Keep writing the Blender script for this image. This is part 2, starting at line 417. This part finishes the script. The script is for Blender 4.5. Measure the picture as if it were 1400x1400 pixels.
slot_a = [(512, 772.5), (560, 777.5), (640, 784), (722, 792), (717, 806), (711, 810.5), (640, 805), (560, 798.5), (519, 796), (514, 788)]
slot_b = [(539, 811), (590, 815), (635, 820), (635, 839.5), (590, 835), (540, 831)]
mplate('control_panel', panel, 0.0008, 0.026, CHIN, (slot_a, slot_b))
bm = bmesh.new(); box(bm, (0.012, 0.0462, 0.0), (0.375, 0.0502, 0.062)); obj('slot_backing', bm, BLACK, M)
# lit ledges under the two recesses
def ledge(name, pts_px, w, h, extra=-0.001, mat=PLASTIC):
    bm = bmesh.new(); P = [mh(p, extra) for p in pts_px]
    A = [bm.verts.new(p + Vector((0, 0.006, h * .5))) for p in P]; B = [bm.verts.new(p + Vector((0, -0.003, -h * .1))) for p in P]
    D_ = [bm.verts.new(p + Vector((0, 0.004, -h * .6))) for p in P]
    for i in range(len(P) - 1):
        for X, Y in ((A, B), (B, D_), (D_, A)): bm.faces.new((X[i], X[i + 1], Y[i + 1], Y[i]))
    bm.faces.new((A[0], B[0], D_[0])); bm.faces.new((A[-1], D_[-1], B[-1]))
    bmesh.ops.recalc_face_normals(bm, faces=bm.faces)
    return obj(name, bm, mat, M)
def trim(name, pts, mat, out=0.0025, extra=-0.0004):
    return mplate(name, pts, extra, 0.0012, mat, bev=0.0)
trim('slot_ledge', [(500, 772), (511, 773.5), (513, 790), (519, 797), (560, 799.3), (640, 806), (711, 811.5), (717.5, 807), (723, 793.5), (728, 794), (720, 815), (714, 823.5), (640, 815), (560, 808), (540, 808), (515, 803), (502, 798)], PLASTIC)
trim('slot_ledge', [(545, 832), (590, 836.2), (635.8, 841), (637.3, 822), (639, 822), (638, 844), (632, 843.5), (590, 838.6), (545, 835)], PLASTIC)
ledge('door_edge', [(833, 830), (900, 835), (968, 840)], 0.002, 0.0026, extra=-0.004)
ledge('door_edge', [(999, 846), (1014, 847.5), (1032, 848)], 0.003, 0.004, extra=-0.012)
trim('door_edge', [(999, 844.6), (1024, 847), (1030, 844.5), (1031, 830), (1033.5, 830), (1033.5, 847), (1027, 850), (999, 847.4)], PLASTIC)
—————
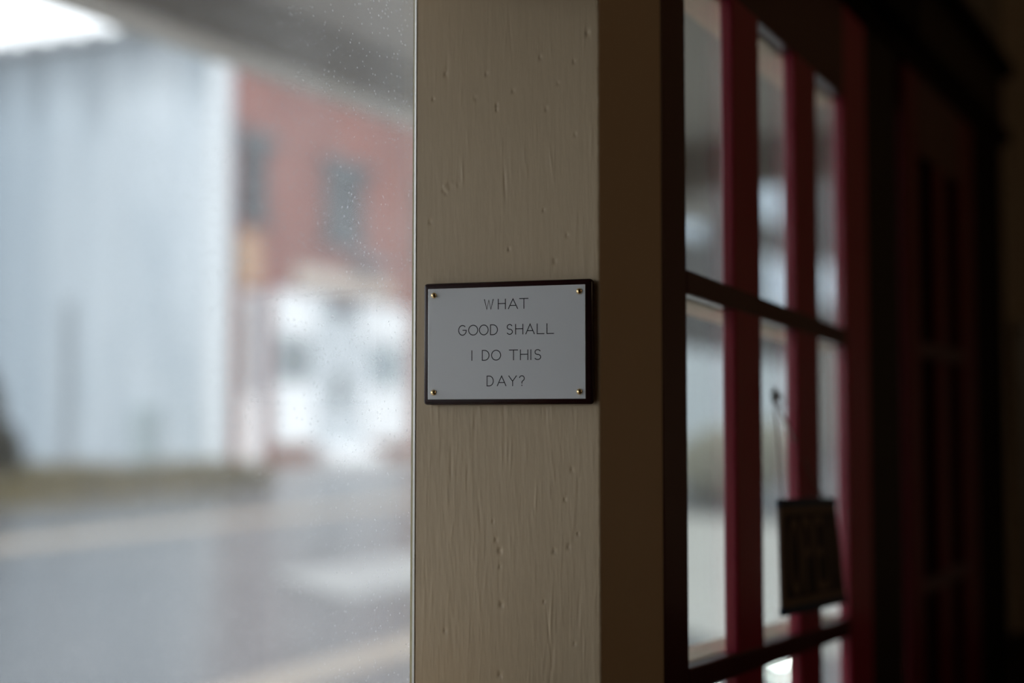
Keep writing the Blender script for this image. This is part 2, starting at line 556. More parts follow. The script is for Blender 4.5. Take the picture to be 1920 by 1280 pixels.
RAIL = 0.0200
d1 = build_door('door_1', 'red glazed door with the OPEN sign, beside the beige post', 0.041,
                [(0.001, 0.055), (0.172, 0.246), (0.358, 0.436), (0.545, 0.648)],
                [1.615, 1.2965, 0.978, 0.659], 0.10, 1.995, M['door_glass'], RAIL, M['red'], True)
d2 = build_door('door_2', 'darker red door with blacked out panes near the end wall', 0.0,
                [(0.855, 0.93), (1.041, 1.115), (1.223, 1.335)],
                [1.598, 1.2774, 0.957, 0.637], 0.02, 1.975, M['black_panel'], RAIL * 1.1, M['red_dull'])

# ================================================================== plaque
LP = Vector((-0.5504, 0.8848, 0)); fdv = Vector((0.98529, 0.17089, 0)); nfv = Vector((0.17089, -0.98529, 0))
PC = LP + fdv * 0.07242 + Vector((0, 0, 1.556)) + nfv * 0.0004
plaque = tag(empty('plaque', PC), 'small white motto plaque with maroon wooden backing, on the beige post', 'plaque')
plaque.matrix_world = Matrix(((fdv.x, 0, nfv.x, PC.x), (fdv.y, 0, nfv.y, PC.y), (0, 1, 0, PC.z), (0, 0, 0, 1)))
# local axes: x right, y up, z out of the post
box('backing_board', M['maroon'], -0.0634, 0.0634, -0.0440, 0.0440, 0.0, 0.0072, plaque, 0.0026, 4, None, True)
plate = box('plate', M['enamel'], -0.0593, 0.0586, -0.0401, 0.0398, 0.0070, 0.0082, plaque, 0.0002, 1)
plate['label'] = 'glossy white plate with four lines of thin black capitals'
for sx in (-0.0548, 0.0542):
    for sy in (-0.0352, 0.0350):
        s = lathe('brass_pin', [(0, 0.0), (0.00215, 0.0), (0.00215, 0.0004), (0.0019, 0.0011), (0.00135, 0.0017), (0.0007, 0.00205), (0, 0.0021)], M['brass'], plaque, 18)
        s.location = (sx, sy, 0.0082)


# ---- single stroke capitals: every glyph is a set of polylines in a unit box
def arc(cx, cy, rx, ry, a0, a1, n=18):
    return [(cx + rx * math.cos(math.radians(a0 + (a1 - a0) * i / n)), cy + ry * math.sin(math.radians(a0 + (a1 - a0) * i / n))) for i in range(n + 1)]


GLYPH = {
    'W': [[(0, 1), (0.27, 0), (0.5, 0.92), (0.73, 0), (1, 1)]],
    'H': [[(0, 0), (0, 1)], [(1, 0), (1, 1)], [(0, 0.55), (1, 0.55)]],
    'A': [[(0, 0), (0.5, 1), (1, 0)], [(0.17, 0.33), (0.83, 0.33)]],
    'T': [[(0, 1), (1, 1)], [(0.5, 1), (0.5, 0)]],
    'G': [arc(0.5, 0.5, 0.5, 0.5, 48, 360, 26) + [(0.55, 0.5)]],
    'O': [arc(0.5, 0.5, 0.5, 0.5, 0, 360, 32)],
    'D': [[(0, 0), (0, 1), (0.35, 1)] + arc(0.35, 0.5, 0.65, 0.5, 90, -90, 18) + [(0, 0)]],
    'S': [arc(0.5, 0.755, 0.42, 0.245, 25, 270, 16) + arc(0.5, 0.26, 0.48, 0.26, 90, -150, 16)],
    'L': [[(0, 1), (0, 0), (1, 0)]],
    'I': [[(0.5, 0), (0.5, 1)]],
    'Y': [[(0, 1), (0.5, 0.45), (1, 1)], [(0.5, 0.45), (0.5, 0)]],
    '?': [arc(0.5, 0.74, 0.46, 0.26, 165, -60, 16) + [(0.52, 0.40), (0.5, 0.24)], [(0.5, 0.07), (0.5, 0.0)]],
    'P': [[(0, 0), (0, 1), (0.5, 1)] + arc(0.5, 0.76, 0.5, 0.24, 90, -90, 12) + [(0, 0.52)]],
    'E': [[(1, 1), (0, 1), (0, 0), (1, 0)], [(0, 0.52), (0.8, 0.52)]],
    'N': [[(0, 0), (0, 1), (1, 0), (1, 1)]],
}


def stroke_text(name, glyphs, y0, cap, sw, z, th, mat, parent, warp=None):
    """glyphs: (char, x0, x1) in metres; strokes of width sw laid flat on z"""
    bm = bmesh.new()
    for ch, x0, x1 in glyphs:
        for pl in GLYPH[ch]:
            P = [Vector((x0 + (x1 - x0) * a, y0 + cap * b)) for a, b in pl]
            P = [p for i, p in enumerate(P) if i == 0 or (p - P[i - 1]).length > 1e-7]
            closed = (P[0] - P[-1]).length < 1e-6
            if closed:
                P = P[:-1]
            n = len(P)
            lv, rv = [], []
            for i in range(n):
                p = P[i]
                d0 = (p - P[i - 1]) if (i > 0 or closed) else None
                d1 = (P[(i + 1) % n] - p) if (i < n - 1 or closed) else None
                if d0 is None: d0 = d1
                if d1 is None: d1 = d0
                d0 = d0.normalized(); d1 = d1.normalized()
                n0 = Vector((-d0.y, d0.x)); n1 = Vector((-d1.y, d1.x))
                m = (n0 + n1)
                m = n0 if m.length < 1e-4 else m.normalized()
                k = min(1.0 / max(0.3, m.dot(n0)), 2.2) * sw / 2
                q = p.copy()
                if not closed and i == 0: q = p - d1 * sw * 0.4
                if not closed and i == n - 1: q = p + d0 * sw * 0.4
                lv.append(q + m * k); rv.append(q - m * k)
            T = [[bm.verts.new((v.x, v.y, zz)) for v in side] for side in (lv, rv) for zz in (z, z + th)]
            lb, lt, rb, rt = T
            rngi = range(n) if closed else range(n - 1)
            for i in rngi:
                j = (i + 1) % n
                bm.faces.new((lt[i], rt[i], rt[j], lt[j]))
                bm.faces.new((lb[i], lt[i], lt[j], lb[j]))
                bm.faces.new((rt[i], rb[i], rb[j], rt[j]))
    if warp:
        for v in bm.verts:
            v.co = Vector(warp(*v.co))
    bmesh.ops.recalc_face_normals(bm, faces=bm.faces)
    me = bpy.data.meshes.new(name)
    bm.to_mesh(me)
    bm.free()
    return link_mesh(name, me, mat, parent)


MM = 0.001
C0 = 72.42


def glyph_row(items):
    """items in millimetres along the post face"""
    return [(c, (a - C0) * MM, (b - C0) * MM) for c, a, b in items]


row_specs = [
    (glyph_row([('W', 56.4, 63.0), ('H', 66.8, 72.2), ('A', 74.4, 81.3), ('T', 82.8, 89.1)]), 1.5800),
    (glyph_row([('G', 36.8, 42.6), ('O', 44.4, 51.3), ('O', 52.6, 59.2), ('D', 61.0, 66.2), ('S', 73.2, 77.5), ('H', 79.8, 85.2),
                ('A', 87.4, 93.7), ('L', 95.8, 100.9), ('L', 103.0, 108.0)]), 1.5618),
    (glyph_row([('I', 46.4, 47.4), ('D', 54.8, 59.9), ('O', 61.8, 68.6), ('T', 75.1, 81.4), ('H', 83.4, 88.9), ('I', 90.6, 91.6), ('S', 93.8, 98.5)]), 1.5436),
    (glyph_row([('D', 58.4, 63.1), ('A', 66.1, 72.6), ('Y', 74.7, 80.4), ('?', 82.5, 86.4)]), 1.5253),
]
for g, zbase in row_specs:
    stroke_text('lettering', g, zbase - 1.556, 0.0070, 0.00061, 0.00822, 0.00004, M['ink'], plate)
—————
◆ Task directions
Using the entries above, give again exactly the lines from the line holding "by 1280 pixels." through the line holding "RAIL * 1.1, M['red_dull'])". Include both end lines and nothing else.

◆ Answer to the task
Keep writing the Blender script for this image. This is part 2, starting at line 556. More parts follow. The script is for Blender 4.5. Take the picture to be 1920 by 1280 pixels.
RAIL = 0.0200
d1 = build_door('door_1', 'red glazed door with the OPEN sign, beside the beige post', 0.041,
                [(0.001, 0.055), (0.172, 0.246), (0.358, 0.436), (0.545, 0.648)],
                [1.615, 1.2965, 0.978, 0.659], 0.10, 1.995, M['door_glass'], RAIL, M['red'], True)
d2 = build_door('door_2', 'darker red door with blacked out panes near the end wall', 0.0,
                [(0.855, 0.93), (1.041, 1.115), (1.223, 1.335)],
                [1.598, 1.2774, 0.957, 0.637], 0.02, 1.975, M['black_panel'], RAIL * 1.1, M['red_dull'])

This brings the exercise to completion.